**Exercise details**
Transcribe each line of the material as it is, and drop any picture.

**Data excerpt**

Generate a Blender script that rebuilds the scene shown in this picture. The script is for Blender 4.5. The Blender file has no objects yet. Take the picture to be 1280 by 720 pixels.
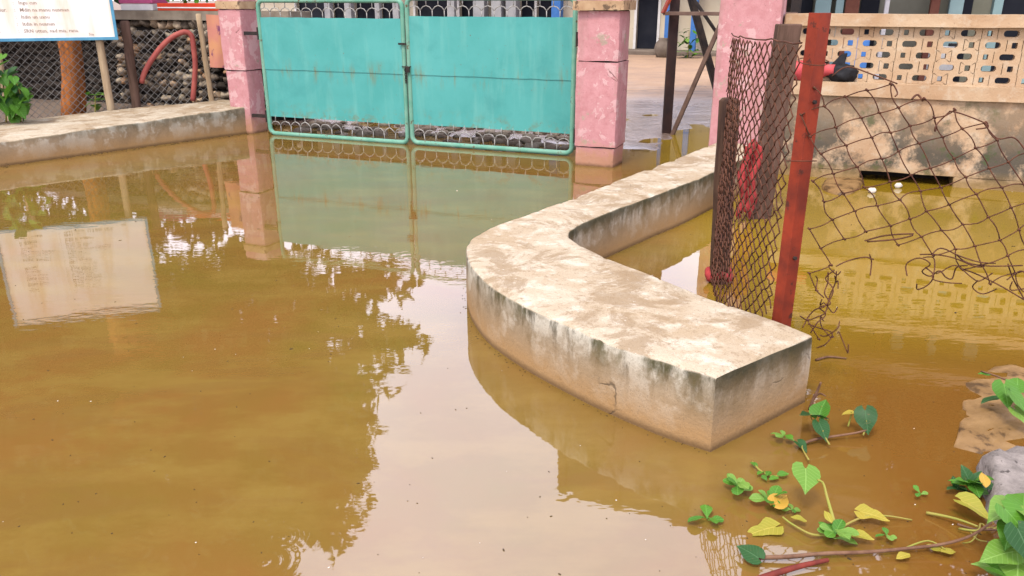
import bpy, bmesh, math, random
import numpy as np
from mathutils import Vector, Matrix, noise as mnoise
R = math.radians
random.seed(7)
scene = bpy.context.scene
COL = scene.collection

# ---------------------------------------------------------------- camera
H, F = 1.55, 1000.0                       # eye height above the water, focal length in px of a 1280 px wide picture
TH = math.atan(0.36)
CT, ST = math.cos(TH), math.sin(TH)
cam = bpy.data.cameras.new('camera'); camo = bpy.data.objects.new('camera', cam); COL.objects.link(camo)
camo.location = (0, 0, H); camo.rotation_euler = (R(90) - TH, 0, 0)
cam.sensor_width = 36; cam.lens = 36 * F / 1280.0
cam.clip_start = 0.05; cam.clip_end = 3000
scene.camera = camo

# ---------------------------------------------------------------- world, sun, exposure
SUN_EL, SUN_AZ = R(58), R(-150)           # azimuth from +Y (into the picture), clockwise
w = bpy.data.worlds.new('World'); scene.world = w; w.use_nodes = True
nt = w.node_tree; N = nt.nodes; L = nt.links
bg = N['Background']; bg.inputs['Strength'].default_value = 0.1
sky = N.new('ShaderNodeTexSky'); sky.sky_type = 'NISHITA'; sky.sun_disc = False
sky.sun_elevation = SUN_EL; sky.sun_rotation = SUN_AZ; sky.dust_density = 3.0
tc = N.new('ShaderNodeTexCoord'); nz = N.new('ShaderNodeTexNoise')
nz.inputs['Scale'].default_value = 2.2; nz.inputs['Detail'].default_value = 5
L.new(tc.outputs['Generated'], nz.inputs['Vector'])
cr = N.new('ShaderNodeValToRGB')
cr.color_ramp.elements[0].position = 0.3; cr.color_ramp.elements[0].color = (0.62, 0.61, 0.74, 1)
cr.color_ramp.elements[1].position = 0.72; cr.color_ramp.elements[1].color = (0.90, 0.87, 1.0, 1)
L.new(nz.outputs['Fac'], cr.inputs['Fac'])
sc_ = N.new('ShaderNodeVectorMath'); sc_.operation = 'SCALE'; sc_.inputs['Scale'].default_value = 16.0
L.new(cr.outputs['Color'], sc_.inputs[0])
mx = N.new('ShaderNodeMixRGB'); mx.inputs['Fac'].default_value = 0.85
L.new(sky.outputs['Color'], mx.inputs['Color1']); L.new(sc_.outputs['Vector'], mx.inputs['Color2'])
L.new(mx.outputs['Color'], bg.inputs['Color'])
sl = bpy.data.lights.new('sun', 'SUN'); so = bpy.data.objects.new('sun', sl); COL.objects.link(so)
sl.energy = 1.8; sl.angle = R(14); sl.color = (1.0, 0.93, 0.82)
sd = Vector((math.sin(SUN_AZ) * math.cos(SUN_EL), math.cos(SUN_AZ) * math.cos(SUN_EL), math.sin(SUN_EL)))
so.rotation_euler = sd.to_track_quat('Z', 'Y').to_euler()
vs = scene.view_settings; vs.view_transform = 'Standard'; vs.look = 'None'; vs.gamma = 1; vs.use_curve_mapping = False
vs.exposure = 1.28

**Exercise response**
Generate a Blender script that rebuilds the scene shown in this picture. The script is for Blender 4.5. The Blender file has no objects yet. Take the picture to be 1280 by 720 pixels.
import bpy, bmesh, math, random
import numpy as np
from mathutils import Vector, Matrix, noise as mnoise
R = math.radians
random.seed(7)
scene = bpy.context.scene
COL = scene.collection

# ---------------------------------------------------------------- camera
H, F = 1.55, 1000.0                       # eye height above the water, focal length in px of a 1280 px wide picture
TH = math.atan(0.36)
CT, ST = math.cos(TH), math.sin(TH)
cam = bpy.data.cameras.new('camera'); camo = bpy.data.objects.new('camera', cam); COL.objects.link(camo)
camo.location = (0, 0, H); camo.rotation_euler = (R(90) - TH, 0, 0)
cam.sensor_width = 36; cam.lens = 36 * F / 1280.0
cam.clip_start = 0.05; cam.clip_end = 3000
scene.camera = camo

# ---------------------------------------------------------------- world, sun, exposure
SUN_EL, SUN_AZ = R(58), R(-150)           # azimuth from +Y (into the picture), clockwise
w = bpy.data.worlds.new('World'); scene.world = w; w.use_nodes = True
nt = w.node_tree; N = nt.nodes; L = nt.links
bg = N['Background']; bg.inputs['Strength'].default_value = 0.1
sky = N.new('ShaderNodeTexSky'); sky.sky_type = 'NISHITA'; sky.sun_disc = False
sky.sun_elevation = SUN_EL; sky.sun_rotation = SUN_AZ; sky.dust_density = 3.0
tc = N.new('ShaderNodeTexCoord'); nz = N.new('ShaderNodeTexNoise')
nz.inputs['Scale'].default_value = 2.2; nz.inputs['Detail'].default_value = 5
L.new(tc.outputs['Generated'], nz.inputs['Vector'])
cr = N.new('ShaderNodeValToRGB')
cr.color_ramp.elements[0].position = 0.3; cr.color_ramp.elements[0].color = (0.62, 0.61, 0.74, 1)
cr.color_ramp.elements[1].position = 0.72; cr.color_ramp.elements[1].color = (0.90, 0.87, 1.0, 1)
L.new(nz.outputs['Fac'], cr.inputs['Fac'])
sc_ = N.new('ShaderNodeVectorMath'); sc_.operation = 'SCALE'; sc_.inputs['Scale'].default_value = 16.0
L.new(cr.outputs['Color'], sc_.inputs[0])
mx = N.new('ShaderNodeMixRGB'); mx.inputs['Fac'].default_value = 0.85
L.new(sky.outputs['Color'], mx.inputs['Color1']); L.new(sc_.outputs['Vector'], mx.inputs['Color2'])
L.new(mx.outputs['Color'], bg.inputs['Color'])
sl = bpy.data.lights.new('sun', 'SUN'); so = bpy.data.objects.new('sun', sl); COL.objects.link(so)
sl.energy = 1.8; sl.angle = R(14); sl.color = (1.0, 0.93, 0.82)
sd = Vector((math.sin(SUN_AZ) * math.cos(SUN_EL), math.cos(SUN_AZ) * math.cos(SUN_EL), math.sin(SUN_EL)))
so.rotation_euler = sd.to_track_quat('Z', 'Y').to_euler()
vs = scene.view_settings; vs.view_transform = 'Standard'; vs.look = 'None'; vs.gamma = 1; vs.use_curve_mapping = False
vs.exposure = 1.28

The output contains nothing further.